> _Short exercise_
From the listing below, pull out the lines that hold "gamt".

------------

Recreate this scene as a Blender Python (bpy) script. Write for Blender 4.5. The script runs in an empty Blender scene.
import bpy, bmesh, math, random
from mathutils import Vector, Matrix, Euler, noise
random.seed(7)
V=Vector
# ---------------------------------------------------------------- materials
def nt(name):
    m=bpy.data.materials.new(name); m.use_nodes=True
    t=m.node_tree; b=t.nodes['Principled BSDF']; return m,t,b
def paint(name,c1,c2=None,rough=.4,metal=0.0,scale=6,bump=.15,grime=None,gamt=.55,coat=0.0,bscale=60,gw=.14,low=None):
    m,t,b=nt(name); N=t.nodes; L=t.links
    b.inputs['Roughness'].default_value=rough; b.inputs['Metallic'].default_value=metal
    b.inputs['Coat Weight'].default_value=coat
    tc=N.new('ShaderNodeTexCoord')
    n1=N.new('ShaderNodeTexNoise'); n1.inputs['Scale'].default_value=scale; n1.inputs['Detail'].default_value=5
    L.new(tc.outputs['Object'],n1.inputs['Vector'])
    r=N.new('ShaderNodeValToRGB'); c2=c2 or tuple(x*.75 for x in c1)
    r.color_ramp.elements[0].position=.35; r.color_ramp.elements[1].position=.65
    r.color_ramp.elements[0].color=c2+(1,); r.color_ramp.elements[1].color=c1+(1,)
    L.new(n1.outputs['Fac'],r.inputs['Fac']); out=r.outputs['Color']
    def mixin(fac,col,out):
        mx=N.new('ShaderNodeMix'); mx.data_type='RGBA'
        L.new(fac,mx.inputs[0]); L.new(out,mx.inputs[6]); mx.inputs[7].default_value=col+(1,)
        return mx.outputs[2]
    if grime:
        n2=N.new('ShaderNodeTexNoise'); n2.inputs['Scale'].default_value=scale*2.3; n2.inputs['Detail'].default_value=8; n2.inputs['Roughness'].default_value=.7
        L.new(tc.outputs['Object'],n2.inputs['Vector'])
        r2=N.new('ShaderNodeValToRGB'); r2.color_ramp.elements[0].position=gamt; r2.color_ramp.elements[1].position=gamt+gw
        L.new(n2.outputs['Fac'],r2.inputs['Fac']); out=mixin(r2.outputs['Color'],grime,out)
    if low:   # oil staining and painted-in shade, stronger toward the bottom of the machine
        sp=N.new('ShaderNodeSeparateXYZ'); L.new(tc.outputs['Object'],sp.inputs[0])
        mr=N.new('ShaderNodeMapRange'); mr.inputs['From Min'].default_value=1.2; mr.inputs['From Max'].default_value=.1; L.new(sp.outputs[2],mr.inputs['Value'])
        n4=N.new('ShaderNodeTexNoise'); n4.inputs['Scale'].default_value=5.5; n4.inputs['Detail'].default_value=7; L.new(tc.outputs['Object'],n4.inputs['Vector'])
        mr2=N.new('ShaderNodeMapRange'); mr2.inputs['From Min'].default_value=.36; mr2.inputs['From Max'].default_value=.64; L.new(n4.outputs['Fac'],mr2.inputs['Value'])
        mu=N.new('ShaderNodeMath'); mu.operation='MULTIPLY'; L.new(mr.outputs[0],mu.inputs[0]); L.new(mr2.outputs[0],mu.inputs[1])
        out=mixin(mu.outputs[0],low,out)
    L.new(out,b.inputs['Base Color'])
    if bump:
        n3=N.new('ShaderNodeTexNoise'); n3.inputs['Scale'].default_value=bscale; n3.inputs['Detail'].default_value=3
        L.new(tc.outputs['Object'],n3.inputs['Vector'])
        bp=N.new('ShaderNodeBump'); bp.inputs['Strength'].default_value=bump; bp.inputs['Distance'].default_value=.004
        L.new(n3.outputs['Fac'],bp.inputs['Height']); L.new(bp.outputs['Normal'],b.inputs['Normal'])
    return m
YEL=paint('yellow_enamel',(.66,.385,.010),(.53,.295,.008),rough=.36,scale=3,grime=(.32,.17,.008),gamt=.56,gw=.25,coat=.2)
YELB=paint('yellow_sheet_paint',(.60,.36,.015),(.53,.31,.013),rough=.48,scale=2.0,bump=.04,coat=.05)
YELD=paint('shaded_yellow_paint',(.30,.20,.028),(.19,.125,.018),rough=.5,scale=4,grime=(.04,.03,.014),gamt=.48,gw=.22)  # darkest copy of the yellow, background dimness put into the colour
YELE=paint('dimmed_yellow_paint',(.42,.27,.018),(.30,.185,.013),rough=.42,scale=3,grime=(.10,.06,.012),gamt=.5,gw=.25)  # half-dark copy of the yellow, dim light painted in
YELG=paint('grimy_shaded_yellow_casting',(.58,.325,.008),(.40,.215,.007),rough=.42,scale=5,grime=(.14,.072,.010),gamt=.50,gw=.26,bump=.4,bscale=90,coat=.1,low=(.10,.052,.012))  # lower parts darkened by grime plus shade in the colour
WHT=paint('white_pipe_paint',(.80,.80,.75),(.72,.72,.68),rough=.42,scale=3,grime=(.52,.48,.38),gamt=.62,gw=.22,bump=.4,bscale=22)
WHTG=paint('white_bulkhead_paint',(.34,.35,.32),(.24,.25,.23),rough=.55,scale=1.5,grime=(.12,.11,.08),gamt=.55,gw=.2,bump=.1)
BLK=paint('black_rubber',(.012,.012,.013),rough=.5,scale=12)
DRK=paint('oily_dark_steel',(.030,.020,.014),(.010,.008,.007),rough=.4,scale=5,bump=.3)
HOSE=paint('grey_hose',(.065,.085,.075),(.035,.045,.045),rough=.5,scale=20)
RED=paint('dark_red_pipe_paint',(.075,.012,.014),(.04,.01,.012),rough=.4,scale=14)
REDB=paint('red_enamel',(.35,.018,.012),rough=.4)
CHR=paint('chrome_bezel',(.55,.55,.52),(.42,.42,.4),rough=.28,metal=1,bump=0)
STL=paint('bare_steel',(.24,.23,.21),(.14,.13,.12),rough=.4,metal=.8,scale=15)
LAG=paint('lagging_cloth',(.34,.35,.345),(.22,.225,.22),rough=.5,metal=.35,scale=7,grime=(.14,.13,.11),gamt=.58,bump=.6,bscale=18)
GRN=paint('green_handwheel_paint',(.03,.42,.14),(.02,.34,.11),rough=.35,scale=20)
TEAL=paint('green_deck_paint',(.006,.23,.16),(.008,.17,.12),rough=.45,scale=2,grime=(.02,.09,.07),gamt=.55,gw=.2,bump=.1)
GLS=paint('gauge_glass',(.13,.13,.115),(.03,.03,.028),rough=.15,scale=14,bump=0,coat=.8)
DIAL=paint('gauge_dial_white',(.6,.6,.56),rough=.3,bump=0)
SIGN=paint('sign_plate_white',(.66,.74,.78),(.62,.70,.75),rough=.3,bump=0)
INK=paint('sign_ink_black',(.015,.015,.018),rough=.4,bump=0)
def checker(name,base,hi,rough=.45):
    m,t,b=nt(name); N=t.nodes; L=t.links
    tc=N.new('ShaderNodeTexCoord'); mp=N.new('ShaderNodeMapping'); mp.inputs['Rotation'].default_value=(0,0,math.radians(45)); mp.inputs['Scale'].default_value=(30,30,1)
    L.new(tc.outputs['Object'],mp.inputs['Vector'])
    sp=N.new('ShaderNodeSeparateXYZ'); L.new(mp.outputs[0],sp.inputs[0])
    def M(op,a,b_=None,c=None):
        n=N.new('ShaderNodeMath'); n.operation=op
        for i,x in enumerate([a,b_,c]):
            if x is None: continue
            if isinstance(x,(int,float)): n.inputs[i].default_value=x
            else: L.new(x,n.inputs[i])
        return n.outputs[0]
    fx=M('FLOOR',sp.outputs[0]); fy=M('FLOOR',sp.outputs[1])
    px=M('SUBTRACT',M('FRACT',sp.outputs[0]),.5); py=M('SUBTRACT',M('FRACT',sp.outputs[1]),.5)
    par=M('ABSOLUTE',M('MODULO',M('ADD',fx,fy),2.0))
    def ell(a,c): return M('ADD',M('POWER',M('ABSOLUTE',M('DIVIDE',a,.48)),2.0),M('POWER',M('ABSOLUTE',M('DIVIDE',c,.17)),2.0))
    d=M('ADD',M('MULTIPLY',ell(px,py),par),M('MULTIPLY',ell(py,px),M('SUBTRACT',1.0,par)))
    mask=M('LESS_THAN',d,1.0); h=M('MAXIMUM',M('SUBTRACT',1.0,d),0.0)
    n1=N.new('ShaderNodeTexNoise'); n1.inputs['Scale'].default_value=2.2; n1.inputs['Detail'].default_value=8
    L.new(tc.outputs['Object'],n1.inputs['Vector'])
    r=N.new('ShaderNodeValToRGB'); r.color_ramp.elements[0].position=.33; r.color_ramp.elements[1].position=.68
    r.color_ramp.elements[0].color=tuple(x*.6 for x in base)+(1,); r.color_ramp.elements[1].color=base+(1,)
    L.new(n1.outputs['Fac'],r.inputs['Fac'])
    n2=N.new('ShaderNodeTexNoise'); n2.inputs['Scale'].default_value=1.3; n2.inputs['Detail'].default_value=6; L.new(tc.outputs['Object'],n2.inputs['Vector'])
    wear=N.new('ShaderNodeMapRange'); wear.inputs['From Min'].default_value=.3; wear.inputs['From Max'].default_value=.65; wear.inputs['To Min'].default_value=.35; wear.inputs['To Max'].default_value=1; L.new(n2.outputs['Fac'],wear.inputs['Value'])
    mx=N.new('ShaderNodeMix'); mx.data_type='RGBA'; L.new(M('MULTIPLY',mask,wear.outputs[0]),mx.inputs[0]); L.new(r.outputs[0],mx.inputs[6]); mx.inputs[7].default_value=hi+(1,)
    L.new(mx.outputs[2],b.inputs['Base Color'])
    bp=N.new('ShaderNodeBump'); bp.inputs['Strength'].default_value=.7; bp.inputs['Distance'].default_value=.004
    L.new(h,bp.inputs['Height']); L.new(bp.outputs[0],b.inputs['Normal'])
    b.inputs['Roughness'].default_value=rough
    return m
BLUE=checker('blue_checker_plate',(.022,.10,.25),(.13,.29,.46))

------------

> _Full output_
def paint(name,c1,c2=None,rough=.4,metal=0.0,scale=6,bump=.15,grime=None,gamt=.55,coat=0.0,bscale=60,gw=.14,low=None):
        r2=N.new('ShaderNodeValToRGB'); r2.color_ramp.elements[0].position=gamt; r2.color_ramp.elements[1].position=gamt+gw
YEL=paint('yellow_enamel',(.66,.385,.010),(.53,.295,.008),rough=.36,scale=3,grime=(.32,.17,.008),gamt=.56,gw=.25,coat=.2)
YELD=paint('shaded_yellow_paint',(.30,.20,.028),(.19,.125,.018),rough=.5,scale=4,grime=(.04,.03,.014),gamt=.48,gw=.22)  # darkest copy of the yellow, background dimness put into the colour
YELE=paint('dimmed_yellow_paint',(.42,.27,.018),(.30,.185,.013),rough=.42,scale=3,grime=(.10,.06,.012),gamt=.5,gw=.25)  # half-dark copy of the yellow, dim light painted in
YELG=paint('grimy_shaded_yellow_casting',(.58,.325,.008),(.40,.215,.007),rough=.42,scale=5,grime=(.14,.072,.010),gamt=.50,gw=.26,bump=.4,bscale=90,coat=.1,low=(.10,.052,.012))  # lower parts darkened by grime plus shade in the colour
WHT=paint('white_pipe_paint',(.80,.80,.75),(.72,.72,.68),rough=.42,scale=3,grime=(.52,.48,.38),gamt=.62,gw=.22,bump=.4,bscale=22)
WHTG=paint('white_bulkhead_paint',(.34,.35,.32),(.24,.25,.23),rough=.55,scale=1.5,grime=(.12,.11,.08),gamt=.55,gw=.2,bump=.1)
LAG=paint('lagging_cloth',(.34,.35,.345),(.22,.225,.22),rough=.5,metal=.35,scale=7,grime=(.14,.13,.11),gamt=.58,bump=.6,bscale=18)
TEAL=paint('green_deck_paint',(.006,.23,.16),(.008,.17,.12),rough=.45,scale=2,grime=(.02,.09,.07),gamt=.55,gw=.2,bump=.1)